People don't sit down for a full meal at a market. They walk, they graze, they pause at a stall for two minutes and then keep moving. The Hotbar is built for exactly that.
One skewer, one bite at a time, eaten while standing at the edge of the fryer or walking between stalls.
There's also something culturally grounding about it. The Hotbar is not a trendy new food concept. It doesn't have a social media rebrand or a modern fusion version at a rooftop bar. It's been sitting in Korean markets for decades, largely unchanged, because it doesn't need to change.
3. Why I Always Stop — A Personal Take
Whenever I find myself in a Korean traditional market, it never takes long before I'm standing in front of one of these Hotbar stalls.
It's a reflex at this point. My feet just stop. The smell hits first, then I see the fryer, and that's it — I'm already reaching for my wallet.
Part of what makes it so compelling is how effortless it is as a snack. At around 1,500 to 2,000 Korean won per skewer — which translates to roughly $1.00 to $1.33 USD based on a 1,500 KRW exchange rate — it's one of those rare things that feels almost too affordable for how good it is.
One skewer is enough to take the edge off hunger without weighing you down. It's light but satisfying, warm and savory, and you can keep walking right after.
I always start with the classic fish cake flavor just to appreciate the base. The texture is moist and bouncy, with a clean savory taste that's not too salty, not too plain. It's the kind of thing that reminds you why simple food done well is always better than complicated food done badly.
But honestly, my personal favorite is the 청양고추 (Cheongyang Chili) version.
There's something about the way the heat from those small green chilies works with the richness of the fried fish cake that just clicks. It's not overwhelming heat — it's bright and clean, the kind of spice that makes the flavor pop rather than covering it up. Every time I have one I think I should have gotten two.

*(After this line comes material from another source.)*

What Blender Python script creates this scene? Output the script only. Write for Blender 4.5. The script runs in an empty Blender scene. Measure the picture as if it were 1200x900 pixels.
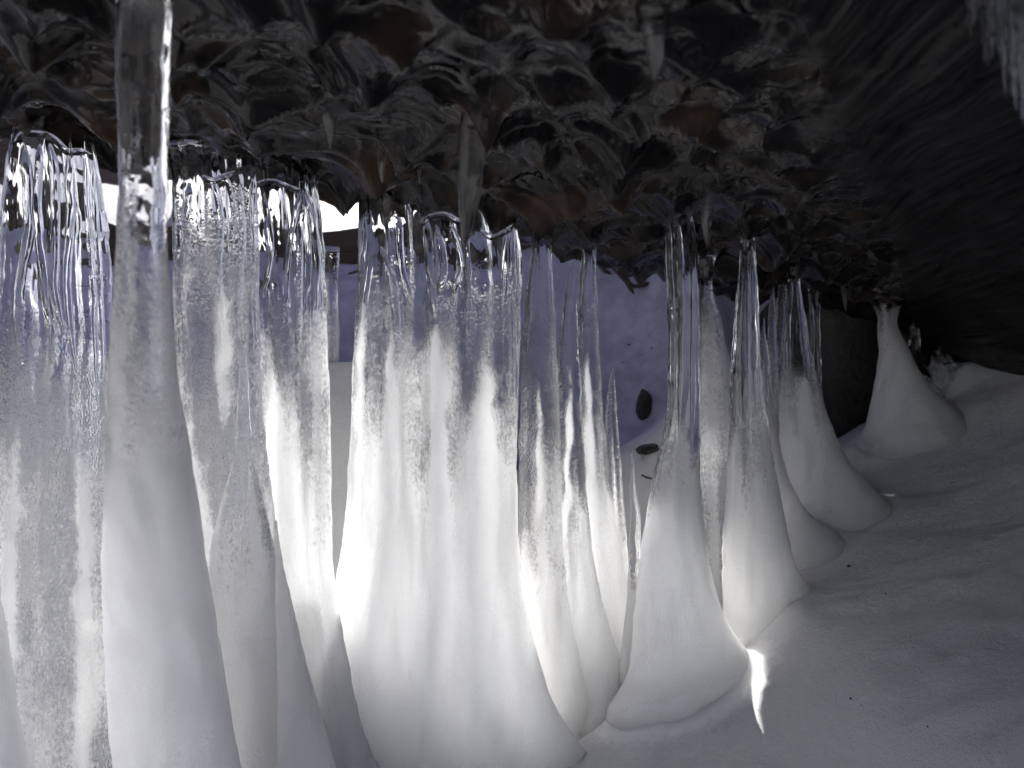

The sausage version is also worth mentioning. It tends to cost a little more than the standard varieties — usually sitting at the higher end of that 1,500 to 2,000 won range — but it's popular for a reason.
The sausage inside gives it a completely different texture from the rest: juicy and meaty in the center, surrounded by that familiar chewy fish cake layer. A lot of people gravitate toward it because it feels like a more complete snack on its own. I get that completely. It's one of my go-to choices when I want something a bit more substantial.

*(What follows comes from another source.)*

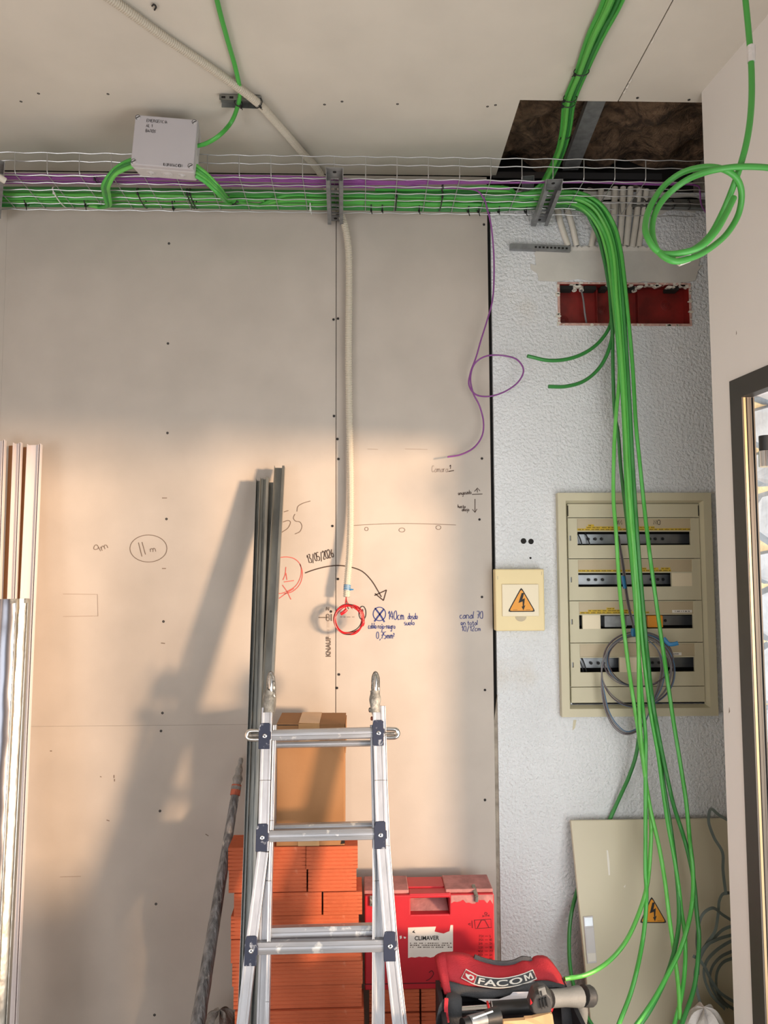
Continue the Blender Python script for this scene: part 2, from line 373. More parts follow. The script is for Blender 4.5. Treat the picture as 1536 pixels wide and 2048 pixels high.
# broken top edge of the masonry
mb = MB(); x = XG
while x < 1.16:
    w = random.uniform(.05,.11); h = random.uniform(.005,.045)
    mb.prism([(x,.0,2.955),(x+w,.0,2.955),(x+w*.8,.02,2.965+h*.6),(x+w*.5,.03,2.965+h),(x+w*.15,.02,2.965+h*.5)], (0,.07,0)); x += w*.9
obj('broken_plaster', mb, M['rough_plaster'], wall, kind='stuff')
# plasterboards
def board(x0, x1, z0, z1, y0=0.0, t=.0125, tl=True, tr=True):
    mb = MB(); e = .0018; w = .055
    xs = [(x0, e if tl else 0)]+([(x0+w, 0)] if tl else [])+([(x1-w, 0)] if tr else [])+[(x1, e if tr else 0)]
    n = len(xs); vs = []
    for z in (z0, z1):
        for x, d in xs: vs.append((x, y0+d, z))
        vs += [(x1, y0+t, z), (x0, y0+t, z)]
    m = n+2; fs = [(i, (i+1) % m, (i+1) % m+m, i+m) for i in range(m)]+[tuple(range(m))[::-1], tuple(range(m, 2*m))]
    return mb.add(vs, fs)
ZJ = 1.0155; XJ = -.091
obj('plasterboard', board(XJ+.0012, .470, 0.0, ZC-.004), M['board'], wall)
obj('plasterboard', board(-1.2908, XJ-.0012, ZJ+.0003, ZC-.004), M['board'], wall)
obj('plasterboard', board(-1.2908, XJ-.0012, 0.0, ZJ-.0003), M['board'], wall)
obj('plasterboard', board(-2.6, -1.2912, 0.0, ZJ+.3), M['board'], wall)
obj('plasterboard', board(-2.6, -1.2912, ZJ+.302, ZC-.004), M['board'], wall)
obj('stud_backing', MB().box((-2.6,.0130,0),(.462,.109,3.02)), M['dark'], wall)
def screws(pts, Y=None, Z=None, r=.0046):
    mb = MB()
    for p in pts:
        if Y is not None: P = atY(p[0], p[1], Y); ax = (0,-1,0)
        else: P = atZ(p[0], p[1], Z); ax = (0,0,-1)
        mb.lathe(P, ax, [(-.002, r),(.0004, r),(.0009, r*.75),(.0009, r*.4),(-.0004, r*.2)], 8)
    return mb
wscr = [(338,487),(336,687),(335,866),(333,1038),(327,1243),(325,1426),(322,1462),(320,1622),(312,1808),(309,2030),
        (667,639),(676,637),(668,832),(675,878),(677,918),(665,1052),(676,1158),(662,1223),(678,1349),(674,1376),(667,1428),
        (968,449),(964,917),(959,1039),(964,1194),(970,1380),(970,1600),(957,347),(976,347)]
obj('screw_heads', screws(wscr, Y=-.0002), M['ink'], wall, kind='stuff')

# ceiling: two boards, cut away above the tray on the right
mbc = MB(); P = lambda x, y: atZ(x, y, ZC)
a, b, c, d = P(985, 371), P(1040, 200), P(1235, 203), P(1345, 0)
jn = (d-c).normalized()
e = c+jn*7
cl = [(-2.6,.0,ZC),(a.x,.0,ZC),(b.x,b.y,ZC),(c.x,c.y,ZC),(e.x,-7,ZC),(-2.6,-7,ZC)]
t0 = (c.y+7)/abs(jn.y); e = c+jn*t0
cl[4] = (e.x,-7,ZC)
ceil = obj('ceiling', MB().prism([(-2.6,.12,3.34),(1.95,.12,3.34),(1.95,-7,3.34),(-2.6,-7,3.34)], (0,0,.05)), M['dark'], kind='structure')
obj('void_sun_block', MB().box((1.31,-7,3.036),(1.35,.12,3.339)), M['dark'], ceil)  # unseen panel, added to keep the sun from leaking in above the ceiling
obj('plasterboard', MB().prism(cl, (0,0,.0125)), M['board_c'], ceil)
q = P(1410, 207)
cr = [(c.x+.004,c.y,ZC+.001),(1.95,q.y+.0,ZC+.001),(1.95,-7,ZC+.001),(e.x+.004,-7,ZC+.001)]
obj('plasterboard', MB().prism(cr, (0,0,.0125)), M['board_c'], ceil)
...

What I keep coming back to, beyond the taste itself, is the experience of watching it all happen. The vendor mixing batter by hand. The skewers going in and out of the oil. The way steam curls up from each freshly pulled piece.

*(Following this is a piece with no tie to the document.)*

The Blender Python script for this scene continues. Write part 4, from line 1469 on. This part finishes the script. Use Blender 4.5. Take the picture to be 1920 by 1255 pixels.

It's genuinely one of the most visually interesting and authentic things you can witness on a Korean street, and it happens dozens of times a day at markets all across the country.
If you're traveling in Korea, I'd genuinely encourage you to treat finding one of these stalls as a proper mission — a quest item, if you will. Not just at the big famous markets like 광장시장 (Gwangjang) or 남대문 (Namdaemun), but at any local neighborhood market you happen to walk past. The smaller and less touristy, often the better.
And when you find it, take a moment before you eat. Watch the fryer. Watch the vendor. Smell the air around the stall.
Then pick your flavor, take your skewer, and try it while it's still hot.